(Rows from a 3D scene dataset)
+++++
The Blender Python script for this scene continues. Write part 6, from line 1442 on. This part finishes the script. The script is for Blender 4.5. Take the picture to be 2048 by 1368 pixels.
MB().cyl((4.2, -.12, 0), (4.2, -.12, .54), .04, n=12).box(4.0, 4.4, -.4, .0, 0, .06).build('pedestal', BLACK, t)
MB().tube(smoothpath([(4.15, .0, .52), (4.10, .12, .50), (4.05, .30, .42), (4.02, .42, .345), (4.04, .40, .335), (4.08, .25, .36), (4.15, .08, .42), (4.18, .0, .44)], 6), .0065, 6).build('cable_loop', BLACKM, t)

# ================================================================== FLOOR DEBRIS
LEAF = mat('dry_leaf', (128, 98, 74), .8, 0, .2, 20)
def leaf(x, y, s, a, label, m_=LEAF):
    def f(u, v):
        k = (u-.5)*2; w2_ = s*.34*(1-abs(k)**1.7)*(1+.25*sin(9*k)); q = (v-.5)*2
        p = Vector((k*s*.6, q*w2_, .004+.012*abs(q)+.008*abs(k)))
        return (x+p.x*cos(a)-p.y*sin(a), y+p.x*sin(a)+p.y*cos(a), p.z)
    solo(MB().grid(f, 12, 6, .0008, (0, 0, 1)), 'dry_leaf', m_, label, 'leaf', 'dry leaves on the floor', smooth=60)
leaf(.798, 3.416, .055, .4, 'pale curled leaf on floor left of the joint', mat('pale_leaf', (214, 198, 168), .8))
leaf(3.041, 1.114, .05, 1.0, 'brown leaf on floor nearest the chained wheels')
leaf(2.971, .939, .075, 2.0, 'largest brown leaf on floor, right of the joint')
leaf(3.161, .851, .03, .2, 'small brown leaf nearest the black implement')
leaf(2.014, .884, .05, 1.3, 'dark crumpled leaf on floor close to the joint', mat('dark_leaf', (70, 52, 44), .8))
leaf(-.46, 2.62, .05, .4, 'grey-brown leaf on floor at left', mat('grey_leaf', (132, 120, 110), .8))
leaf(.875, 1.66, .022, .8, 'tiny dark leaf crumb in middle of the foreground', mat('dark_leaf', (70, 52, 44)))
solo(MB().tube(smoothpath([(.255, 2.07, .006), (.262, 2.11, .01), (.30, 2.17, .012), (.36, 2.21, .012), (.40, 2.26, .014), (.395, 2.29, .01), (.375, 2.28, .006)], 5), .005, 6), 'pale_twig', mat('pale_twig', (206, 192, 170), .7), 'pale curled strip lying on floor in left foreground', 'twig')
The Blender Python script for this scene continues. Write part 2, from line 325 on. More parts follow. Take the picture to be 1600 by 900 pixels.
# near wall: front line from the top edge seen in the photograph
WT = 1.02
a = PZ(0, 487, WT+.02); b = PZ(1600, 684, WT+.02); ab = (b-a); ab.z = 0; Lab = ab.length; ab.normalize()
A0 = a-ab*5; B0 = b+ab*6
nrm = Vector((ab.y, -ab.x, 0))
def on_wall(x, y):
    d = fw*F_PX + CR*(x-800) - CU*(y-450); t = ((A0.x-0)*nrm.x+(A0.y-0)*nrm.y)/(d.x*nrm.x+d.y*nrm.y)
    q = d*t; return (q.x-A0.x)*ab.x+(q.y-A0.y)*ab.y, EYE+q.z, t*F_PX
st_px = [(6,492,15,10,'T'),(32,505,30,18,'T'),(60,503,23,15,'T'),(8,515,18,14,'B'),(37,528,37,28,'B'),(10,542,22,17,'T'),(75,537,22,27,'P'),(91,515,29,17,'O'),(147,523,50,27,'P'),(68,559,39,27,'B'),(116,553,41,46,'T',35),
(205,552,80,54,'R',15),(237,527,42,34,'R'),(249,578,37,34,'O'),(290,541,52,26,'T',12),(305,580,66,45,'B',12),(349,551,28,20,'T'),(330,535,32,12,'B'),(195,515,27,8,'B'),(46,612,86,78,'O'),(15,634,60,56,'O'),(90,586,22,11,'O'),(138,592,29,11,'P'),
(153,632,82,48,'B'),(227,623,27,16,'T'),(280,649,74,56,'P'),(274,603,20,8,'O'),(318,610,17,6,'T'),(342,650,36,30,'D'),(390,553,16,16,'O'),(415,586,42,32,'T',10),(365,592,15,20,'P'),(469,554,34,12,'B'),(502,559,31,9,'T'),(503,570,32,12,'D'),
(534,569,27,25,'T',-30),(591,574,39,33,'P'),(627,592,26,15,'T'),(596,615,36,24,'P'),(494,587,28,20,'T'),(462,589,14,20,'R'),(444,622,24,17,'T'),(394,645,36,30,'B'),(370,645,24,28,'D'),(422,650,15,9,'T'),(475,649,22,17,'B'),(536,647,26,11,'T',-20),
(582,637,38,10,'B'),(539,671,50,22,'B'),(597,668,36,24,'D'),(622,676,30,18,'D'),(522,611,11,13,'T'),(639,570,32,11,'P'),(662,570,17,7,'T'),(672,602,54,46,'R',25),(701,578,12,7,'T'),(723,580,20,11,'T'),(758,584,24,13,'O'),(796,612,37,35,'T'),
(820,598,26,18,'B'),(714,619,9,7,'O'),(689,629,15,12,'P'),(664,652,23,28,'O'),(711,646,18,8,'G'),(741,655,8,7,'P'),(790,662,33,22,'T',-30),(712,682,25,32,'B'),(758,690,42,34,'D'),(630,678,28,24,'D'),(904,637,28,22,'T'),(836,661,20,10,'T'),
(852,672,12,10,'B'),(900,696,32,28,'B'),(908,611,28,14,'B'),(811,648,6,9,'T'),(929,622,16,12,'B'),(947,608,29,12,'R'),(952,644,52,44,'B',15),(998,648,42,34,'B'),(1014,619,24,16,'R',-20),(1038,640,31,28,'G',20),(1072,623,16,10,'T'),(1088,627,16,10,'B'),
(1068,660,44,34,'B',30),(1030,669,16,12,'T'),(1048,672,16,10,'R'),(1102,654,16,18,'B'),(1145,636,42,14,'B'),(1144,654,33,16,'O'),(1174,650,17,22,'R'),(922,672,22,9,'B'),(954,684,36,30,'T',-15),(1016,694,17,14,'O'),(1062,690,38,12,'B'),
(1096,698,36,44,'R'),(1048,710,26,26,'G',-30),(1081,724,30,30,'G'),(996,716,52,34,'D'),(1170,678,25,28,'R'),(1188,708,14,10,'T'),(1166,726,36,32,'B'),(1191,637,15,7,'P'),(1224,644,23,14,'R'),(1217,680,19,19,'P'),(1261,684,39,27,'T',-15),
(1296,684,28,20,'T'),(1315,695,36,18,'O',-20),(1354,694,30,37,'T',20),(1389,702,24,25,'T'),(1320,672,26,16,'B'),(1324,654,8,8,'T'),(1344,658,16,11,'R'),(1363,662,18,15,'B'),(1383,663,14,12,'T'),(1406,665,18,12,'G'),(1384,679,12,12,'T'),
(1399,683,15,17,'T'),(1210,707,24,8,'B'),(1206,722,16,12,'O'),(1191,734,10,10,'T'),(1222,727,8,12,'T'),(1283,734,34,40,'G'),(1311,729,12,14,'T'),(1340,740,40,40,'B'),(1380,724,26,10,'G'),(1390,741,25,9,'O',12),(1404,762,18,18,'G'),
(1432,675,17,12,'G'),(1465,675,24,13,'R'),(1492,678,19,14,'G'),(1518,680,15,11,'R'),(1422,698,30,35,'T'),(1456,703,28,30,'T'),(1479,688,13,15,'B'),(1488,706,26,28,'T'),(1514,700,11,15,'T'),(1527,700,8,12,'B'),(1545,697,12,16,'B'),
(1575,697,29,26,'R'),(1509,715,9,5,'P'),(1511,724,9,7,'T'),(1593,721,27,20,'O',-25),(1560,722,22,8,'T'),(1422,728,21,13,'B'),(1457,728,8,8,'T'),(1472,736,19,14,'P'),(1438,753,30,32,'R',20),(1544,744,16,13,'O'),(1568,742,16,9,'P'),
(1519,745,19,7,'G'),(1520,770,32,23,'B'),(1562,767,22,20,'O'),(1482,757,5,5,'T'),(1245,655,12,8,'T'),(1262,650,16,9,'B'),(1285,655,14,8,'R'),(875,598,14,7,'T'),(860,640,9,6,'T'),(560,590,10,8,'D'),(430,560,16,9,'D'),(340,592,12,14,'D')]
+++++
SET TASK:
Starting at the top of the data above, repeat every line exactly until the line containing "6).build('cable_loop', BLACKM, t)" has been given, then stop.

WRITTEN SOLUTION:
The Blender Python script for this scene continues. Write part 6, from line 1442 on. This part finishes the script. The script is for Blender 4.5. Take the picture to be 2048 by 1368 pixels.
MB().cyl((4.2, -.12, 0), (4.2, -.12, .54), .04, n=12).box(4.0, 4.4, -.4, .0, 0, .06).build('pedestal', BLACK, t)
MB().tube(smoothpath([(4.15, .0, .52), (4.10, .12, .50), (4.05, .30, .42), (4.02, .42, .345), (4.04, .40, .335), (4.08, .25, .36), (4.15, .08, .42), (4.18, .0, .44)], 6), .0065, 6).build('cable_loop', BLACKM, t)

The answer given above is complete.